When asked if she was proud of her role in passing the Affordable Care Act, Shaheen said "absolutely."
"I think making sure that almost 100,000 people in New Hampshire have access to health care is real progress for people in this state," Shaheen said.
The New Hampshire Senate race was not expected to be a nail-biter, and Shaheen led by double-digits in the early months of the race. However, Brown has closed the gap in the past few weeks and is now within the statistical margin of error in several polls.
On Friday, the Cook Political Report changed the race to a "toss-up" after months of leaning Shaheen, and a Monday Suffolk University poll showed Shaheen leading by only 3 points. That poll also reported that 56 percent of likely New Hampshire voters disapproved of Barack Obama's job as president.
The Brown campaign is banking on President Obama’s sinking favorability ratings, combined with Brown’s skills as a retail politician, to put him over the top and hand Shaheen her first electoral defeat since 2002, when she narrowly lost her Senate bid.

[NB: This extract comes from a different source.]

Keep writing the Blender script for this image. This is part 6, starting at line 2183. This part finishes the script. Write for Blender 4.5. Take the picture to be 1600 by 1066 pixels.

"If this were being held in a presidential year turnout, Shaheen would win [handily]," Democratic pollster Geoff Garin told Politico Tuesday "But the prevailing political environment and the electoral arithmetic gives Brown a chance to make it close."
Shaheen acknowledged as much during the debate.
"Sometimes there’s factors that are beyond your control," Shaheen said when asked what she learned after losing her 2002 race. "There are things happening in the country that affect a race. And I think we’re seeing this now in this race. We’re seeing a lot of concern about what’s happening in the world. We’re seeing my opponent who has been grandstanding to make political gain on ISIS, on the border, on Ebola."
Shaheen and Brown will face off again in their last televised debate on Oct. 30.